[MATERIAL]

◇ ◇ ◇ ◇ ◇

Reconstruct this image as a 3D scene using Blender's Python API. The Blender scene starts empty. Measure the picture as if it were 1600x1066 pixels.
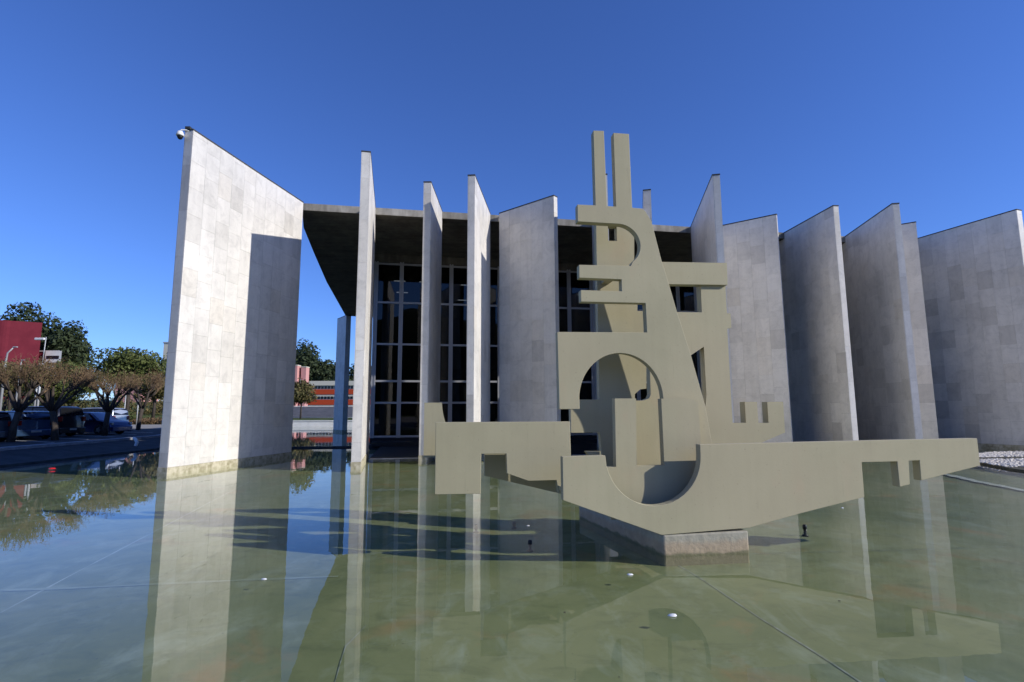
import bpy, bmesh, math, random
from mathutils import Vector, Matrix, noise
random.seed(7)
S = bpy.context.scene
COL = S.collection
R = math.radians

# ------------------------------------------------------------------ camera
cd = bpy.data.cameras.new('camera'); cam = bpy.data.objects.new('camera', cd); COL.objects.link(cam)
cd.sensor_width = 36; cd.lens = 837.3/1600*36; cd.clip_start = .05; cd.clip_end = 5000
p, r = R(7.442), R(-.251)
F = Vector((0, math.cos(p), math.sin(p))); X0 = Vector((1, 0, 0)); U0 = Vector((0, -math.sin(p), math.cos(p)))
XR = X0*math.cos(r)+U0*math.sin(r); UR = -X0*math.sin(r)+U0*math.cos(r)
m = Matrix((XR, UR, -F)).transposed().to_4x4(); m.translation = (0, 0, 1.75); cam.matrix_world = m
S.camera = cam

# ------------------------------------------------------------------ light
SUN = Vector((.837, -.2816, .469)).normalized()
SKY_STRENGTH, SUN_STRENGTH, EXPOSURE = .097, 4.45, 0.0
w = bpy.data.worlds.new('World'); S.world = w; w.use_nodes = True
nt = w.node_tree; nt.nodes.clear()
sky = nt.nodes.new('ShaderNodeTexSky'); sky.sky_type = 'NISHITA'; sky.sun_disc = False
sky.sun_elevation = math.asin(SUN.z); sky.sun_rotation = math.atan2(SUN.x, SUN.y)
sky.altitude = 0; sky.air_density = 1.0; sky.dust_density = 0; sky.ozone_density = 3.5
bg = nt.nodes.new('ShaderNodeBackground'); bg.inputs[1].default_value = SKY_STRENGTH
wo = nt.nodes.new('ShaderNodeOutputWorld')
wb_ = nt.nodes.new('ShaderNodeMix'); wb_.data_type = 'RGBA'; wb_.blend_type = 'MULTIPLY'; wb_.inputs[0].default_value = 1; wb_.inputs[7].default_value = (.68, .96, 1.70, 1)   # the deep, slightly violet blue of the photograph
nt.links.new(sky.outputs[0], wb_.inputs[6]); nt.links.new(wb_.outputs[2], bg.inputs[0]); nt.links.new(bg.outputs[0], wo.inputs[0])
sl = bpy.data.lights.new('sun', 'SUN'); sl.energy = SUN_STRENGTH; sl.angle = R(.5); sl.color = (1, .965, .90)
so = bpy.data.objects.new('sun', sl); COL.objects.link(so); so.rotation_euler = SUN.to_track_quat('Z', 'Y').to_euler()
S.view_settings.view_transform = 'Standard'; S.view_settings.look = 'None'; S.view_settings.gamma = 1
S.view_settings.exposure = EXPOSURE; S.view_settings.use_curve_mapping = False

# ------------------------------------------------------------------ materials
def mat(name, col, rough=.8, metal=0, spec=.3):
    m = bpy.data.materials.new(name); m.use_nodes = True
    b = m.node_tree.nodes['Principled BSDF']
    b.inputs['Base Color'].default_value = (*col, 1); b.inputs['Roughness'].default_value = rough
    b.inputs['Metallic'].default_value = metal; b.inputs['Specular IOR Level'].default_value = spec
    return m
class N:
    """small node helper"""
    def __init__(s, m): s.m = m; s.t = m.node_tree; s.b = s.t.nodes.get('Principled BSDF')
    def n(s, kind, **kw):
        x = s.t.nodes.new(kind)
        for k, v in kw.items(): setattr(x, k, v)
        return x
    def l(s, a, b): s.t.links.new(a, b)
    def coord(s, scale=(1, 1, 1), kind='Object', rnd=False):
        c = s.n('ShaderNodeTexCoord'); mp = s.n('ShaderNodeMapping'); mp.inputs['Scale'].default_value = scale
        s.l(c.outputs[kind], mp.inputs[0])
        return mp.outputs[0]
    def world(s, scale=(1, 1, 1)):
        g = s.n('ShaderNodeNewGeometry'); mp = s.n('ShaderNodeMapping'); mp.inputs['Scale'].default_value = scale
        s.l(g.outputs['Position'], mp.inputs[0]); return mp.outputs[0]
    def noise(s, vec, scale, detail=4, rough=.55, dist=0):
        x = s.n('ShaderNodeTexNoise'); x.inputs['Scale'].default_value = scale; x.inputs['Detail'].default_value = detail
        x.inputs['Roughness'].default_value = rough; x.inputs['Distortion'].default_value = dist
        s.l(vec, x.inputs['Vector']); return x.outputs['Fac']
    def ramp(s, fac, stops):
        x = s.n('ShaderNodeValToRGB'); e = x.color_ramp.elements
        while len(e) < len(stops): e.new(.5)
        for i, (p, c) in enumerate(stops):
            e[i].position = p; e[i].color = (*c, 1) if len(c) == 3 else c
        s.l(fac, x.inputs[0]); return x.outputs[0]
    def mix(s, a, b, fac, mode='MIX'):
        x = s.n('ShaderNodeMix', data_type='RGBA', blend_type=mode)
        for sock, v in ((x.inputs[0], fac), (x.inputs[6], a), (x.inputs[7], b)):
            if hasattr(v, 'is_output'): s.l(v, sock)
            elif isinstance(v, (int, float)): sock.default_value = v
            else: sock.default_value = (*v, 1)
        return x.outputs[2]
    def rnd(s): return s.n('ShaderNodeObjectInfo').outputs['Random']
    def bump(s, h, strength=.3, dist=.01):
        x = s.n('ShaderNodeBump'); x.inputs['Strength'].default_value = strength; x.inputs['Distance'].default_value = dist
        s.l(h, x.inputs['Height']); s.l(x.outputs[0], s.b.inputs['Normal'])
    def col(s, c): s.l(c, s.b.inputs['Base Color'])
def g3(v): return (v, v, v)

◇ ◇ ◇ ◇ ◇

[GIVEN TASK]
Leave out the pictures and transcribe everything else exactly.

[THE ANSWER]
Reconstruct this image as a 3D scene using Blender's Python API. The Blender scene starts empty. Measure the picture as if it were 1600x1066 pixels.
import bpy, bmesh, math, random
from mathutils import Vector, Matrix, noise
random.seed(7)
S = bpy.context.scene
COL = S.collection
R = math.radians

# ------------------------------------------------------------------ camera
cd = bpy.data.cameras.new('camera'); cam = bpy.data.objects.new('camera', cd); COL.objects.link(cam)
cd.sensor_width = 36; cd.lens = 837.3/1600*36; cd.clip_start = .05; cd.clip_end = 5000
p, r = R(7.442), R(-.251)
F = Vector((0, math.cos(p), math.sin(p))); X0 = Vector((1, 0, 0)); U0 = Vector((0, -math.sin(p), math.cos(p)))
XR = X0*math.cos(r)+U0*math.sin(r); UR = -X0*math.sin(r)+U0*math.cos(r)
m = Matrix((XR, UR, -F)).transposed().to_4x4(); m.translation = (0, 0, 1.75); cam.matrix_world = m
S.camera = cam

# ------------------------------------------------------------------ light
SUN = Vector((.837, -.2816, .469)).normalized()
SKY_STRENGTH, SUN_STRENGTH, EXPOSURE = .097, 4.45, 0.0
w = bpy.data.worlds.new('World'); S.world = w; w.use_nodes = True
nt = w.node_tree; nt.nodes.clear()
sky = nt.nodes.new('ShaderNodeTexSky'); sky.sky_type = 'NISHITA'; sky.sun_disc = False
sky.sun_elevation = math.asin(SUN.z); sky.sun_rotation = math.atan2(SUN.x, SUN.y)
sky.altitude = 0; sky.air_density = 1.0; sky.dust_density = 0; sky.ozone_density = 3.5
bg = nt.nodes.new('ShaderNodeBackground'); bg.inputs[1].default_value = SKY_STRENGTH
wo = nt.nodes.new('ShaderNodeOutputWorld')
wb_ = nt.nodes.new('ShaderNodeMix'); wb_.data_type = 'RGBA'; wb_.blend_type = 'MULTIPLY'; wb_.inputs[0].default_value = 1; wb_.inputs[7].default_value = (.68, .96, 1.70, 1)   # the deep, slightly violet blue of the photograph
nt.links.new(sky.outputs[0], wb_.inputs[6]); nt.links.new(wb_.outputs[2], bg.inputs[0]); nt.links.new(bg.outputs[0], wo.inputs[0])
sl = bpy.data.lights.new('sun', 'SUN'); sl.energy = SUN_STRENGTH; sl.angle = R(.5); sl.color = (1, .965, .90)
so = bpy.data.objects.new('sun', sl); COL.objects.link(so); so.rotation_euler = SUN.to_track_quat('Z', 'Y').to_euler()
S.view_settings.view_transform = 'Standard'; S.view_settings.look = 'None'; S.view_settings.gamma = 1
S.view_settings.exposure = EXPOSURE; S.view_settings.use_curve_mapping = False

# ------------------------------------------------------------------ materials
def mat(name, col, rough=.8, metal=0, spec=.3):
    m = bpy.data.materials.new(name); m.use_nodes = True
    b = m.node_tree.nodes['Principled BSDF']
    b.inputs['Base Color'].default_value = (*col, 1); b.inputs['Roughness'].default_value = rough
    b.inputs['Metallic'].default_value = metal; b.inputs['Specular IOR Level'].default_value = spec
    return m
class N:
    """small node helper"""
    def __init__(s, m): s.m = m; s.t = m.node_tree; s.b = s.t.nodes.get('Principled BSDF')
    def n(s, kind, **kw):
        x = s.t.nodes.new(kind)
        for k, v in kw.items(): setattr(x, k, v)
        return x
    def l(s, a, b): s.t.links.new(a, b)
    def coord(s, scale=(1, 1, 1), kind='Object', rnd=False):
        c = s.n('ShaderNodeTexCoord'); mp = s.n('ShaderNodeMapping'); mp.inputs['Scale'].default_value = scale
        s.l(c.outputs[kind], mp.inputs[0])
        return mp.outputs[0]
    def world(s, scale=(1, 1, 1)):
        g = s.n('ShaderNodeNewGeometry'); mp = s.n('ShaderNodeMapping'); mp.inputs['Scale'].default_value = scale
        s.l(g.outputs['Position'], mp.inputs[0]); return mp.outputs[0]
    def noise(s, vec, scale, detail=4, rough=.55, dist=0):
        x = s.n('ShaderNodeTexNoise'); x.inputs['Scale'].default_value = scale; x.inputs['Detail'].default_value = detail
        x.inputs['Roughness'].default_value = rough; x.inputs['Distortion'].default_value = dist
        s.l(vec, x.inputs['Vector']); return x.outputs['Fac']
    def ramp(s, fac, stops):
        x = s.n('ShaderNodeValToRGB'); e = x.color_ramp.elements
        while len(e) < len(stops): e.new(.5)
        for i, (p, c) in enumerate(stops):
            e[i].position = p; e[i].color = (*c, 1) if len(c) == 3 else c
        s.l(fac, x.inputs[0]); return x.outputs[0]
    def mix(s, a, b, fac, mode='MIX'):
        x = s.n('ShaderNodeMix', data_type='RGBA', blend_type=mode)
        for sock, v in ((x.inputs[0], fac), (x.inputs[6], a), (x.inputs[7], b)):
            if hasattr(v, 'is_output'): s.l(v, sock)
            elif isinstance(v, (int, float)): sock.default_value = v
            else: sock.default_value = (*v, 1)
        return x.outputs[2]
    def rnd(s): return s.n('ShaderNodeObjectInfo').outputs['Random']
    def bump(s, h, strength=.3, dist=.01):
        x = s.n('ShaderNodeBump'); x.inputs['Strength'].default_value = strength; x.inputs['Distance'].default_value = dist
        s.l(h, x.inputs['Height']); s.l(x.outputs[0], s.b.inputs['Normal'])
    def col(s, c): s.l(c, s.b.inputs['Base Color'])
def g3(v): return (v, v, v)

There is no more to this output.